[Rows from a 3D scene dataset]

....

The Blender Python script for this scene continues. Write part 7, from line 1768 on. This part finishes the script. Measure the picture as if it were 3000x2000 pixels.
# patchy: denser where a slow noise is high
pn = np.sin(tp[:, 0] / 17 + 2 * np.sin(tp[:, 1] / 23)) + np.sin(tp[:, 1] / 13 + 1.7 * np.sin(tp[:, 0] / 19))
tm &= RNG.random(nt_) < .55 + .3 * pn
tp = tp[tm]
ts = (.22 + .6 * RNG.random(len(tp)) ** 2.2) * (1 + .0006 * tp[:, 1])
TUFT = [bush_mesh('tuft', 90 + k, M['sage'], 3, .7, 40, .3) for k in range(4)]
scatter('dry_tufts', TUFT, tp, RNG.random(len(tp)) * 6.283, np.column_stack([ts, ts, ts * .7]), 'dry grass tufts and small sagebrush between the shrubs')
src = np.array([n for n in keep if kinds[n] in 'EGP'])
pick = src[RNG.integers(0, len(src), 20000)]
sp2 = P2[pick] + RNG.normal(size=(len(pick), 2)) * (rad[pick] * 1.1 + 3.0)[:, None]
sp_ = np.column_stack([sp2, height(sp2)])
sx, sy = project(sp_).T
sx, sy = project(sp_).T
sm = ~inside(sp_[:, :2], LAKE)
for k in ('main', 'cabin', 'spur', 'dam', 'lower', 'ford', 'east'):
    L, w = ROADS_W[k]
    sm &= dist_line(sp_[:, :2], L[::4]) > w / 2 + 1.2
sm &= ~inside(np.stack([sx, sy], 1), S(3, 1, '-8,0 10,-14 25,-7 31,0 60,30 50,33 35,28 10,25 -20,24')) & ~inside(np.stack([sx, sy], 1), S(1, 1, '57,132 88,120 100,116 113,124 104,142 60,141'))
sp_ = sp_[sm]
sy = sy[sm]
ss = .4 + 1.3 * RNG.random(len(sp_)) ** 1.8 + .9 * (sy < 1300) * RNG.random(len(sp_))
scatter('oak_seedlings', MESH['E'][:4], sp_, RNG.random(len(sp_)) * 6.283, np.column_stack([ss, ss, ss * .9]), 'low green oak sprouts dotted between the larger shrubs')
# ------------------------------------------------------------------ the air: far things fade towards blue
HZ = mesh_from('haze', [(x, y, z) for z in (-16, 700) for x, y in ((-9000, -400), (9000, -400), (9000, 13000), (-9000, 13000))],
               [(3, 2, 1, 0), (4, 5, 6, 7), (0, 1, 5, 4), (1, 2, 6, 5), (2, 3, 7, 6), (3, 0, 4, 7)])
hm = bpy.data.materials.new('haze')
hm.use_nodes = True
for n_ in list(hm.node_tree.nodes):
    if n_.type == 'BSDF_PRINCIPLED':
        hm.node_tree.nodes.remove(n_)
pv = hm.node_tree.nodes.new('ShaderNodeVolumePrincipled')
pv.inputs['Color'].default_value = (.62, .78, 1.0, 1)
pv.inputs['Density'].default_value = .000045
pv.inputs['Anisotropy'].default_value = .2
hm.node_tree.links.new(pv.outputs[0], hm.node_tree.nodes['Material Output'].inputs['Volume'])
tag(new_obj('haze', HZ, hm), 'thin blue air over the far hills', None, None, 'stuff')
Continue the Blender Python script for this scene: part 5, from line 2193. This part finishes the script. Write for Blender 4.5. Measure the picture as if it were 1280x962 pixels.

....

The records above must be repeated exactly, every one of them.

Full response:
The Blender Python script for this scene continues. Write part 7, from line 1768 on. This part finishes the script. Measure the picture as if it were 3000x2000 pixels.
# patchy: denser where a slow noise is high
pn = np.sin(tp[:, 0] / 17 + 2 * np.sin(tp[:, 1] / 23)) + np.sin(tp[:, 1] / 13 + 1.7 * np.sin(tp[:, 0] / 19))
tm &= RNG.random(nt_) < .55 + .3 * pn
tp = tp[tm]
ts = (.22 + .6 * RNG.random(len(tp)) ** 2.2) * (1 + .0006 * tp[:, 1])
TUFT = [bush_mesh('tuft', 90 + k, M['sage'], 3, .7, 40, .3) for k in range(4)]
scatter('dry_tufts', TUFT, tp, RNG.random(len(tp)) * 6.283, np.column_stack([ts, ts, ts * .7]), 'dry grass tufts and small sagebrush between the shrubs')
src = np.array([n for n in keep if kinds[n] in 'EGP'])
pick = src[RNG.integers(0, len(src), 20000)]
sp2 = P2[pick] + RNG.normal(size=(len(pick), 2)) * (rad[pick] * 1.1 + 3.0)[:, None]
sp_ = np.column_stack([sp2, height(sp2)])
sx, sy = project(sp_).T
sx, sy = project(sp_).T
sm = ~inside(sp_[:, :2], LAKE)
for k in ('main', 'cabin', 'spur', 'dam', 'lower', 'ford', 'east'):
    L, w = ROADS_W[k]
    sm &= dist_line(sp_[:, :2], L[::4]) > w / 2 + 1.2
sm &= ~inside(np.stack([sx, sy], 1), S(3, 1, '-8,0 10,-14 25,-7 31,0 60,30 50,33 35,28 10,25 -20,24')) & ~inside(np.stack([sx, sy], 1), S(1, 1, '57,132 88,120 100,116 113,124 104,142 60,141'))
sp_ = sp_[sm]
sy = sy[sm]
ss = .4 + 1.3 * RNG.random(len(sp_)) ** 1.8 + .9 * (sy < 1300) * RNG.random(len(sp_))
scatter('oak_seedlings', MESH['E'][:4], sp_, RNG.random(len(sp_)) * 6.283, np.column_stack([ss, ss, ss * .9]), 'low green oak sprouts dotted between the larger shrubs')
# ------------------------------------------------------------------ the air: far things fade towards blue
HZ = mesh_from('haze', [(x, y, z) for z in (-16, 700) for x, y in ((-9000, -400), (9000, -400), (9000, 13000), (-9000, 13000))],
               [(3, 2, 1, 0), (4, 5, 6, 7), (0, 1, 5, 4), (1, 2, 6, 5), (2, 3, 7, 6), (3, 0, 4, 7)])
hm = bpy.data.materials.new('haze')
hm.use_nodes = True
for n_ in list(hm.node_tree.nodes):
    if n_.type == 'BSDF_PRINCIPLED':
        hm.node_tree.nodes.remove(n_)
pv = hm.node_tree.nodes.new('ShaderNodeVolumePrincipled')
pv.inputs['Color'].default_value = (.62, .78, 1.0, 1)
pv.inputs['Density'].default_value = .000045
pv.inputs['Anisotropy'].default_value = .2
hm.node_tree.links.new(pv.outputs[0], hm.node_tree.nodes['Material Output'].inputs['Volume'])
tag(new_obj('haze', HZ, hm), 'thin blue air over the far hills', None, None, 'stuff')
Continue the Blender Python script for this scene: part 5, from line 2193. This part finishes the script. Write for Blender 4.5. Measure the picture as if it were 1280x962 pixels.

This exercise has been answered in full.